Читать его легко. Он как бы не требует к себе внимания, не настаивает на своих умозаключениях или наблюдениях над человеческой природой, не навязывает себя читателю. Я проглатывал его книги в среднем за три-четыре часа непрерывного чтения: потому что именно от этой ненавязчивости его тона трудно было оторваться. Неизменная реакция на его рассказы и повести — признательность за отсутствие претензии, за трезвость взгляда на вещи, за эту негромкую музыку здравого смысла, звучащую в любом его абзаце. Тон его речи воспитывает в читателе сдержанность и действует отрезвляюще: вы становитесь им, и это лучшая терапия, которая может быть предложена современнику, не говоря — потомку.

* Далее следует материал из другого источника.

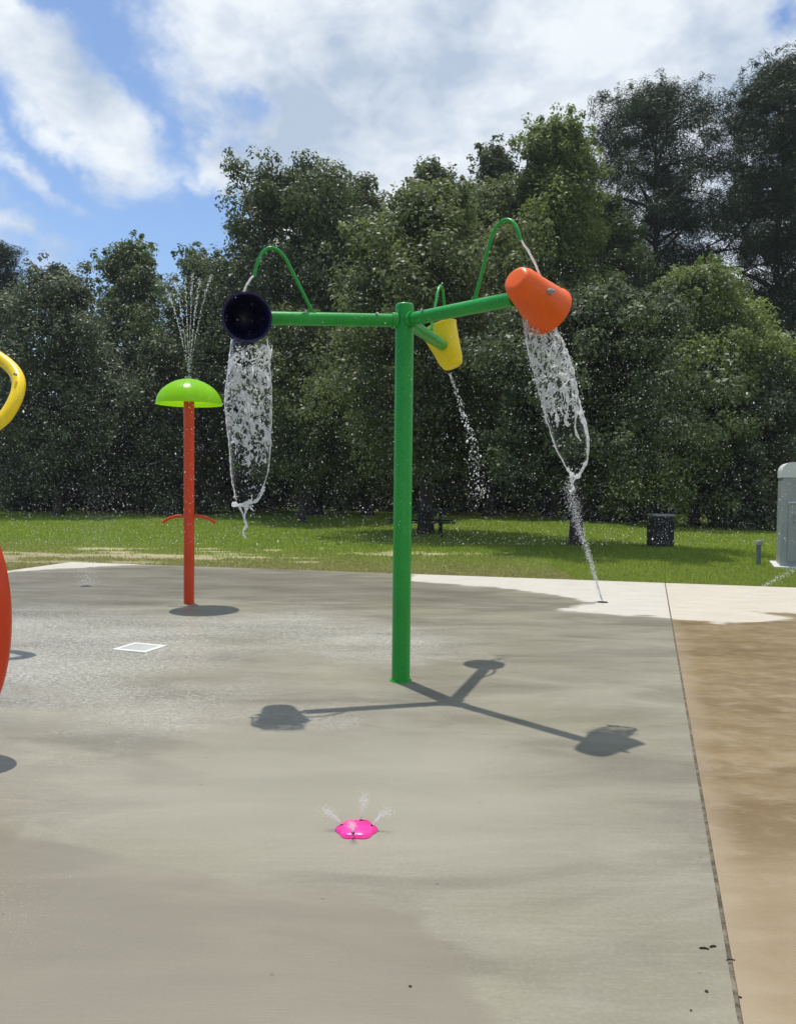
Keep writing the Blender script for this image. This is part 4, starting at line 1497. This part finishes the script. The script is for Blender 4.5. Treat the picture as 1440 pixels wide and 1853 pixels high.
mb = MB(); mb.box((0, 0, .02), (W + .22, D + .22, .08)); mb.build('plinth', M['grate_white'], root, bevel=.01)

# stub pipe
g = G(1372, 1021)
root = empty('standpipe', (g.x, g.y, -.03))
tag(root, 'short blue grey capped standpipe in the grass beside the cabinet', 'pipe')
H = P(1372, 978, g.y).z + .03
mb = MB(); mb.lathe([(0, 0), (.045, 0), (.045, H - .05), (0, H - .05)], 20); mb.build('pipe', M['blue_grey'], root)
mb = MB(); mb.lathe([(.0, H - .09), (.066, H - .09), (.068, H - .02), (.058, H), (0, H + .004)], 20); mb.build('cap', M['grey_metal'], root)

# picnic table
g = G(762, 968)
root = empty('picnic_table', (g.x, g.y, -.03))
tag(root, 'dark picnic table seen behind the green post at the tree trunk', 'picnic table')
TW = 116 / F * g.y
mb = MB()
for k in range(4):
    mb.box((-.05, (k - 1.5) * .18, .74), (TW, .165, .04))
mb.build('tabletop', M['dark_metal'], root, smooth=False, bevel=.004)
for s in (-1, 1):
    mb = MB(); mb.box((0, s * .68, .43), (TW, .26, .04)); mb.build('bench', M['dark_metal'], root, bevel=.004)
    mb = MB()
    x = s * TW * .30
    mb.tube([(x, -.70, 0), (x, -.28, .72)], .032, 10); mb.tube([(x, .70, 0), (x, .28, .72)], .032, 10)
    mb.tube([(x, -.74, .40), (x, .74, .40)], .028, 10)
    mb.build('leg', M['dark_metal'], root)

# ------------------------------------------------------------------ litter on the pad
LG = 'bits of litter on the pad'
def twig(px0, py0, px1, py1, r, lab):
    a = G(px0, py0, r * .8); b = G(px1, py1, r * .8)
    mb = MB()
    mid = a.lerp(b, .5) + Vector((.002, .003, .001))
    mb.tube([a, a.lerp(mid, .6), mid, b], [r * .7, r, r * .9, r * .5], 7)
    tag(mb.build('twig', M['twig']), lab, 'twig', LG)
twig(1265, 1716, 1283, 1718, .0035, 'longer dark twig lying on grey concrete near the joint')
twig(1284, 1714, 1296, 1713, .0035, 'shorter dark twig touching the end of the longer one')
twig(1314, 1738, 1330, 1738, .0025, 'thin twig lying across the expansion joint')
for (x, y, r, lab) in [(1278, 1794, .006, 'dark leaf crumb on the concrete below the two twigs'), (1339, 1805, .005, 'dark crumb on the tan slab at the joint'), (742, 1785, .005, 'brown leaf scrap alone on the wet pad at bottom centre'), (1250, 1829, .004, 'lowest grey crumb near the bottom right of the pad')]:
    g = G(x, y, r * .45)
    rnd = random.Random(int(x))
    mb = MB()
    mb.lathe([(0, -r * .45), (r * .8, -r * .2), (r, 0.0), (r * .7, r * .35), (0, r * .45)], 9)
    mb.v = [(a * rnd.uniform(.6, 1.3), b * rnd.uniform(.5, 1.2), c) for a, b, c in mb.v]
    o = mb.build('debris', M['twig'])
    o.location = g
    tag(o, lab, 'debris', LG)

Когда человек умирает так рано, возникают предположения о допущенной им или окружающими ошибке. Это — естественная попытка защититься от горя, от чудовищной боли, вызванной утратой. Я не думаю, что от горя следует защищаться, что защита может быть успешной. Рассуждения о других вариантах существования в конце концов унизительны для того, у кого вариантов этих не оказалось. Не думаю, что Сережина жизнь могла быть прожита иначе; думаю только, что конец ее мог быть иным, менее ужасным. Столь кошмарного конца — в удушливый летний день в машине «скорой помощи» в Бруклине, с хлынувшей горлом кровью и двумя пуэрториканскими придурками в качестве санитаров — он бы сам никогда не написал: не потому, что не предвидел, но потому, что питал неприязнь к чересчур сильным эффектам.

От горя, повторяю, защищаться бессмысленно. Может быть, даже лучше дать ему полностью вас раздавить — это будет, по крайней мере, хоть как-то пропорционально случившемуся. Если вам впоследствии удастся подняться и распрямиться, распрямится и память о том, кого вы утратили. Сама память о нем и поможет вам распрямиться. Тем, кто знал Сережу только как писателя, сделать это, наверно, будет легче, чем тем, кто знал и писателя, и человека, ибо мы потеряли обоих. Но если нам удастся это сделать, то и помнить его мы будем дольше — как того, кто больше дал жизни, чем у нее взял».